The rest of the game is pretty standard fare. Like Ys VII, the story isn’t the best ever but gets the job done. What ends up really being the thing to push you forward are all of the little gearing systems around. You can get through the game with just the base equipment, but there’s also a ton of potential in using the gear vendors to upgrade or craft new things. That leads you into wanting to open new areas for new crafting items, which leads you into exploring the map, which leads you into getting a bunch of cool loot. It’s a really tight loop, but there’s enough there to really push you to hit everything, rather than skipping content.

The gating of all of that is probably the most interesting mechanic. The world of Ys IX is basically gated behind barriers that can only be unlocked by battling monsters in-town or doing side quests. Getting to certain thresholds open up portals to the Grimwald Nox. Fights within this aren’t just your normal party – it’s every single character you have available, backed by additional support characters that you unlock along the way. These fights are absolute hilarious chaos, which is fun on its own. However, the fact that you can use characters unlocked via side quests gives you an additional reason to push for completion in a way that’s not grindy, but instead still a lot of fun.

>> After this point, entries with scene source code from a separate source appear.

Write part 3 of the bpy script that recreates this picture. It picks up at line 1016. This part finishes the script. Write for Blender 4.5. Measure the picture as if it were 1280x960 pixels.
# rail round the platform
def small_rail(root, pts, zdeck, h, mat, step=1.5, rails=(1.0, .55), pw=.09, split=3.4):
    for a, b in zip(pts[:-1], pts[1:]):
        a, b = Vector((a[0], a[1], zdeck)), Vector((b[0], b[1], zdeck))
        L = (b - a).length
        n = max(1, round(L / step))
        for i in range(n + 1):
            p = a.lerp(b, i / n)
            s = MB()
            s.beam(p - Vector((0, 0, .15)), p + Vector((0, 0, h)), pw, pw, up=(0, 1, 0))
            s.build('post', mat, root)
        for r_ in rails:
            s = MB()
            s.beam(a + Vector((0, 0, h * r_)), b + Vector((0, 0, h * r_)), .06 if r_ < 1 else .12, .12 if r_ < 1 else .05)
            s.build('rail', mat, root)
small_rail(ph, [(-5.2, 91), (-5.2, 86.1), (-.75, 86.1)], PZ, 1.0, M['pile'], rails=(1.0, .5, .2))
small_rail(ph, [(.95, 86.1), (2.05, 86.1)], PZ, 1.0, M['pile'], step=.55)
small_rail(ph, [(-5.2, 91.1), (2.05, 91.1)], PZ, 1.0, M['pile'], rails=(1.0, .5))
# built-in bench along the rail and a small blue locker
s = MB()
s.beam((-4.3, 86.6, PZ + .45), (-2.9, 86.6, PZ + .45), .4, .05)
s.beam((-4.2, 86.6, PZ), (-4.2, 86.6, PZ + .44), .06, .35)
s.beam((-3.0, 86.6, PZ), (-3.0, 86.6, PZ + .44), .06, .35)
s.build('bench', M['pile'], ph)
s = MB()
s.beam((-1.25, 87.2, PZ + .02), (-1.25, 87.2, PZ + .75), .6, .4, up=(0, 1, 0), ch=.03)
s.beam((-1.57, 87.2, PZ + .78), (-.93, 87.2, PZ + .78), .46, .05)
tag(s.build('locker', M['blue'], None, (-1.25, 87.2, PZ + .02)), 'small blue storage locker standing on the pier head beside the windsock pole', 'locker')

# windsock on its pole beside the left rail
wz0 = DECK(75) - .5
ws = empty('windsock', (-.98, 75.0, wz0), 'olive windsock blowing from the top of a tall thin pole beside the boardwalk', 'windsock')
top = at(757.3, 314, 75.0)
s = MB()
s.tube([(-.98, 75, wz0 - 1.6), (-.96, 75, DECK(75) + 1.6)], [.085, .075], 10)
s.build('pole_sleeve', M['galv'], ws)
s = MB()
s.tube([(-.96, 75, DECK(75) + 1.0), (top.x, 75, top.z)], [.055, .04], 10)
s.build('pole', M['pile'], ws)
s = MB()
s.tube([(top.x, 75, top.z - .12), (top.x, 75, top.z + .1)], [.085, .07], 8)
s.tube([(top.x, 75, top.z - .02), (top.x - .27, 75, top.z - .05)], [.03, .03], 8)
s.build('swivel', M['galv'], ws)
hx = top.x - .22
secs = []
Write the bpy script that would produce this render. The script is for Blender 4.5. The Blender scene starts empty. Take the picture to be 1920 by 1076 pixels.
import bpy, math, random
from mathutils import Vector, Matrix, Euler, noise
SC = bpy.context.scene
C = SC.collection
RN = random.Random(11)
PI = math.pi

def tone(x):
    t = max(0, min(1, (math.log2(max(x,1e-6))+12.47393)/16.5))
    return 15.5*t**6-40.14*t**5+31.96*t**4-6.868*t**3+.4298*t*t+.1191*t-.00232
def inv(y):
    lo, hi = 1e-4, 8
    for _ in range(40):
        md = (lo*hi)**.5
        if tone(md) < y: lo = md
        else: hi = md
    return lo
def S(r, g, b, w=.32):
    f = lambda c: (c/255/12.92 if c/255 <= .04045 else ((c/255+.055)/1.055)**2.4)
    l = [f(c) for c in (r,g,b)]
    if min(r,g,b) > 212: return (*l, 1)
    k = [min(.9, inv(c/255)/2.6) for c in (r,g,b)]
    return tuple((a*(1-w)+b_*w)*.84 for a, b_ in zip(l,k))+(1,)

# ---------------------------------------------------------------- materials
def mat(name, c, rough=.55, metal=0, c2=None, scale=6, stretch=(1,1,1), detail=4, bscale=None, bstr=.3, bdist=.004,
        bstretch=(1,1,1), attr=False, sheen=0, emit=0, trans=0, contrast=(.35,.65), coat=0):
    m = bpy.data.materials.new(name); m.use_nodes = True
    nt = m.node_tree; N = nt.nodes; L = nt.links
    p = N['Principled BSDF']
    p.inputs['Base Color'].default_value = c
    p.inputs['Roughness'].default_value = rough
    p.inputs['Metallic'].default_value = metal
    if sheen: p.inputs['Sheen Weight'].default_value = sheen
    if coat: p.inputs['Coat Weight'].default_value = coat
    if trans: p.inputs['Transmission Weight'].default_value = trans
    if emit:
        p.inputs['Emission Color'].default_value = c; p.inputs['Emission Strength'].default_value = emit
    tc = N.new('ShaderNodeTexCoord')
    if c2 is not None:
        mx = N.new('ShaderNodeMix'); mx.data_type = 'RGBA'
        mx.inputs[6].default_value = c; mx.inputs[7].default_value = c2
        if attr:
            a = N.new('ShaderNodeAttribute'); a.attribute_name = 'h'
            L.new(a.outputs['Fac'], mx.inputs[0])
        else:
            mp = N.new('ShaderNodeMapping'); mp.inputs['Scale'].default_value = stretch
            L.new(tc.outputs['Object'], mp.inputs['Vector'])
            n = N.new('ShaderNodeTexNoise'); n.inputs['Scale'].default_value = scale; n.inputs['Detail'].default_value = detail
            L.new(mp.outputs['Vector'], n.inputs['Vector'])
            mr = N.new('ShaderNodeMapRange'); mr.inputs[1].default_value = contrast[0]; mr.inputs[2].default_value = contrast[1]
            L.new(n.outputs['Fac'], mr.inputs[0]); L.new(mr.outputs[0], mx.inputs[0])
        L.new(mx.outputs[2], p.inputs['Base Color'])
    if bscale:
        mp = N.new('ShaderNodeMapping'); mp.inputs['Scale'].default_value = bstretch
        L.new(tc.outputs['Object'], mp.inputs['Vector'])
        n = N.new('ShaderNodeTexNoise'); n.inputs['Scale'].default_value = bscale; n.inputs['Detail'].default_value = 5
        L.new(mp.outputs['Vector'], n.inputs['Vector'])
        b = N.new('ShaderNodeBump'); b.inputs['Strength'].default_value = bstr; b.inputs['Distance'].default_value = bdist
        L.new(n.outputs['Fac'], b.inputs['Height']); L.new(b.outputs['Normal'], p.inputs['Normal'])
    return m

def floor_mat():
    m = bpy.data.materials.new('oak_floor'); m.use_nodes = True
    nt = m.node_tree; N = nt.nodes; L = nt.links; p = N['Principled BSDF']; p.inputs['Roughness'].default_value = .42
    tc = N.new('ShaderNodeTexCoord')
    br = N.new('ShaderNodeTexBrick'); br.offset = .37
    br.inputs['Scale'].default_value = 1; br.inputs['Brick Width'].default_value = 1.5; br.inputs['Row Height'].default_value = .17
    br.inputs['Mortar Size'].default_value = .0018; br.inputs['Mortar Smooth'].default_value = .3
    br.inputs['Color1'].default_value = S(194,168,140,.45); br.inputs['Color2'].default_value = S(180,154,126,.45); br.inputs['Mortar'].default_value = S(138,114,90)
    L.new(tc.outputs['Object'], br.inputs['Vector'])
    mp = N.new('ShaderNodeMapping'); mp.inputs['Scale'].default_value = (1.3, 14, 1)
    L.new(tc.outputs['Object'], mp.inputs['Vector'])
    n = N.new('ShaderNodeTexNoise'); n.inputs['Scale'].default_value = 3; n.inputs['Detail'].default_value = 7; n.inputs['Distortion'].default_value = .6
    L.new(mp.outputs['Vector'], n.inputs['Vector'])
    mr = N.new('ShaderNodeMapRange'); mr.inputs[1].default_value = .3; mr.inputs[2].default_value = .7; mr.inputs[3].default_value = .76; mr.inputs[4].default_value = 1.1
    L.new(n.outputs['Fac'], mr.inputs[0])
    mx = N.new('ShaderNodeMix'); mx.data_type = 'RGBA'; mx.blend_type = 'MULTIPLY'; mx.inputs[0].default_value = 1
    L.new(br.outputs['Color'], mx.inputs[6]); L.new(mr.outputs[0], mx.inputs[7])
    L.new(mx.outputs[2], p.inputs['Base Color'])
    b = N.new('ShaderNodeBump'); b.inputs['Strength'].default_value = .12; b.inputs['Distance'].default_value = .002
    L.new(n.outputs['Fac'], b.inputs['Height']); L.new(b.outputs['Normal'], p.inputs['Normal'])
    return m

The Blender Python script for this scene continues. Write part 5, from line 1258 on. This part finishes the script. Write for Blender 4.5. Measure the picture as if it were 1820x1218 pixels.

Ys IX is a lot like the Tales of series for me. They aren’t the best games ever. They definitely have some rough edges. However, they are always fun. It’s the type of game that I know I can fall into if I’m looking to get past a game that bored me, and this was absolutely the case here. This was another entry with exciting, fast combat backed by enough of a story and good world systems to push me to easy completion, and with a much higher percentage of content finished than I typically would try to get through. It also got me past a wall of some amount of boredom that I got stuck in playing Sackboy and Valhalla. In that way it was the perfect refresher for me, but still one that I think I’d recommend at face value.